Overview:
Legal systems across continental Europe are largely founded on Roman Law and Germanic customary law. These have been highly influential in shaping national codes and have given rise to legal frameworks that rely less on case law and 'precedent' than the common law jurisdictions operating in Britain and the USA.
The first comprehensive legal codifications during the modern era appeared in France during the nineteenth century (Napoleonic Law), and in the newly unified state of Germany in 1900 in the form of the the German Civil Code (BGB). It is important to note that certain principles contained in the BGB are implicit elements in many other national codes today. These include the right to individual autonomy, the role of the law to redress the vulnerability of a weaker party in a commercial relationship (i.e. the employee) and the concept of 'unjustified enrichment'.
European Union Law:
The European Union (EU) has legal personality in its own right. It may enter into contracts and defend its legal interests without intervention from any of the member states.
The treaty that underpins the EU is primarily concerned with the economic relationship between states. From the outset, however, there has been a social dimension in the treaty. This was placed there by the founding fathers as a 'quid pro quo' for the wealth-generating benefits of the EU (EEC) for the corporate sector. The basic social right was the freedom of movement of labour. Every EU national is entitled to take up and pursue employment in the territory of another member state under the same conditions as the nationals of the host state (EU Treaty Art 1 and Regulation 1612/68). A host state may only exclude an individual where there is evidence that their personal conduct poses a present threat to public order. They may, however, impose conditions relating to linguistic competence where this is directly relevant to their employment (ECJ case reference C-397/87).

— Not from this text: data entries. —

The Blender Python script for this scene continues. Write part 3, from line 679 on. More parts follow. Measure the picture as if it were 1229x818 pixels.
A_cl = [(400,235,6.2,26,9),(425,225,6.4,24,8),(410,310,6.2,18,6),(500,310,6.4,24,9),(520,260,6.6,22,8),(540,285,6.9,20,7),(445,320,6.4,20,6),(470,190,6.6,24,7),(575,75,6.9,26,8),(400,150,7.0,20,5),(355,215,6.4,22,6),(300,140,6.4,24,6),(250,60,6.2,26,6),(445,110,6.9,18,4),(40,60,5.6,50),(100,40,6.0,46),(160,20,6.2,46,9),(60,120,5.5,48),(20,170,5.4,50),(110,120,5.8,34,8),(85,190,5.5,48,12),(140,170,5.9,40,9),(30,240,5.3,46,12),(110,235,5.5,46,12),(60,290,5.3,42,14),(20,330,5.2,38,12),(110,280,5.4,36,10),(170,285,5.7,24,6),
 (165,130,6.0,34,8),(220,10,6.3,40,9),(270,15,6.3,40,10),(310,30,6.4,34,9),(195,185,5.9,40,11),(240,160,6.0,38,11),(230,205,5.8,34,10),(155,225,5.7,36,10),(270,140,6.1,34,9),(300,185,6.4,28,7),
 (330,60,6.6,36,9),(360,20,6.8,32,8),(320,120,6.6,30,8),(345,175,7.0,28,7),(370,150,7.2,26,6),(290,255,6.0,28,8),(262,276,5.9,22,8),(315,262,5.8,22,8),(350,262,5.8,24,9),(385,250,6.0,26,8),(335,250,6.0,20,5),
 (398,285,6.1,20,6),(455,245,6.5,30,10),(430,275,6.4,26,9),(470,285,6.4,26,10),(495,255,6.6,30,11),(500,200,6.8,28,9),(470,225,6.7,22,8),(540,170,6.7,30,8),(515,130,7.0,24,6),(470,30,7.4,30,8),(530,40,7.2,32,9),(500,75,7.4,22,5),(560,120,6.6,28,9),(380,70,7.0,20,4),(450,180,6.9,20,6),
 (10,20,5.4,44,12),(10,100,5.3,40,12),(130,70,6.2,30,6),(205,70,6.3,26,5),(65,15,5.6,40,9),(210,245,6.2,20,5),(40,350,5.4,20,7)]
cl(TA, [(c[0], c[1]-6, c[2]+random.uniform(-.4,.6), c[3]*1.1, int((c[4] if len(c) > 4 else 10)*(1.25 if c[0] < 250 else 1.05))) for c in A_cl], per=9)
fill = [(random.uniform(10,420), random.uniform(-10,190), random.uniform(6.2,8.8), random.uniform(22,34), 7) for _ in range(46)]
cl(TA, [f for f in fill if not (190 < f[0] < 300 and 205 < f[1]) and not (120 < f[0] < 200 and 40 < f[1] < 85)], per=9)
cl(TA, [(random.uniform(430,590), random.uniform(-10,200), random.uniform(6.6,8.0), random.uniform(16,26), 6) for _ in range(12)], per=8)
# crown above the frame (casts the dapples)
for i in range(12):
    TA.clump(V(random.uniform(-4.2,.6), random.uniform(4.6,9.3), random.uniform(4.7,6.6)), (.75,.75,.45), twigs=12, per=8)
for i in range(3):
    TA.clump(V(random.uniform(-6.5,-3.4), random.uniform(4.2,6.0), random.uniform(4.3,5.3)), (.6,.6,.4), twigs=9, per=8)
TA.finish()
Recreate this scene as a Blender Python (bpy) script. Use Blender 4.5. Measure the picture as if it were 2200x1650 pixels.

Since 1969 (Strauder v City of Ulm) a 'de facto' body of general human rights principles has been introduced by the European Court of Justice (ECJ) to avoid clashes with national constutional rights when making their decisions. More recently, the EU treaty has also incorporated the European Convention for the Protection of Human Rights and Fundamental Freedoms (the Convention).
Several fundamental rights have been recognised in ECJ case law - the right to a fair hearing (C-98/79), freedom of expression (C-260/89) and the right to privacy (C-118/75). However, when the ECJ has strayed from the Convention, problems have sometimes arisen. For instance, in a UK case concerning client confidentiality (C-55/790), the Court interpreted rights by reference to UK law and thereby inadvertently turned their ruling into a precedent for other member states. In several other well-publicised cases, the ECJ has also been willing to question constitutional rights when they have been opposed to basic economic freedoms contained in the EU treaty.
Direct Effect:
This is an important phenomenon that gives individuals the power to claim rights conferred directly by EU treaties, regulations, decisions and directives (after their effective date) even if their member states have failed to introduce them into domestic law (Frankovitch case) or have not implemented them correctly (Factortame case). These rights may be claimed by an individual in relation to the state and related public bodies (vertical direct effect), or in relation to another individual (horizontal direct effect) because they are also subject to the same overarching framework of EU rules. However, the ECJ has been reluctant to rule in favour of horizontal direct effect in the application of directives.
Indirect Effect:
This requires the domestic court of an EU member state to interpret all national laws in the light of directives, even if the law in question was not based on the directive (Von Colson C-14/83 and Harz C-79/83). The Von Colson principle is constrained, however, from being applied where an interpretation would 'run counter to the legitimate expectation of individuals' in a member state by distorting the words of a national statute (C-80/86). It is irrelevant whether a national statute was enacted before or after a directive came into force (Marleasing C-106/89).
The changing role of the ECJ and its growing body of case law has forced continental legal systems to break away from their tendency to codify all human activities in order to deal with every legal contingency. Complex ECJ rulings and the operation of direct/indirect effect procedures are forcing the courts and legal practitioners to operate more flexibly and think laterally about issues that confront them.
Issues and Questions:
What difference would a legal system based on Roman Law have upon day to day human resource management, compared to one based primarily on Common Law?
How might the 'direct' and 'indirect' rules affect the conduct of human resource management? How well are you aware of the potential differences that currently exist between national and EU legal requirements?
Why do the labour law systems of EU member states appear to differ so significantly, despite the increasing pressures towards harmonisation from the European Union over the last four decades?
Article 85 (1) of the EU treaty prohibits 'all agreements between undertakings, decisions by associations of undertakings and concerted practices which may affect trade between member states, and which have as their object or effect the prevention, restriction or distortion of competition within the common market'. How might EU competition rules apply to European trade union negotiating guidelines, or transnational collective agreements?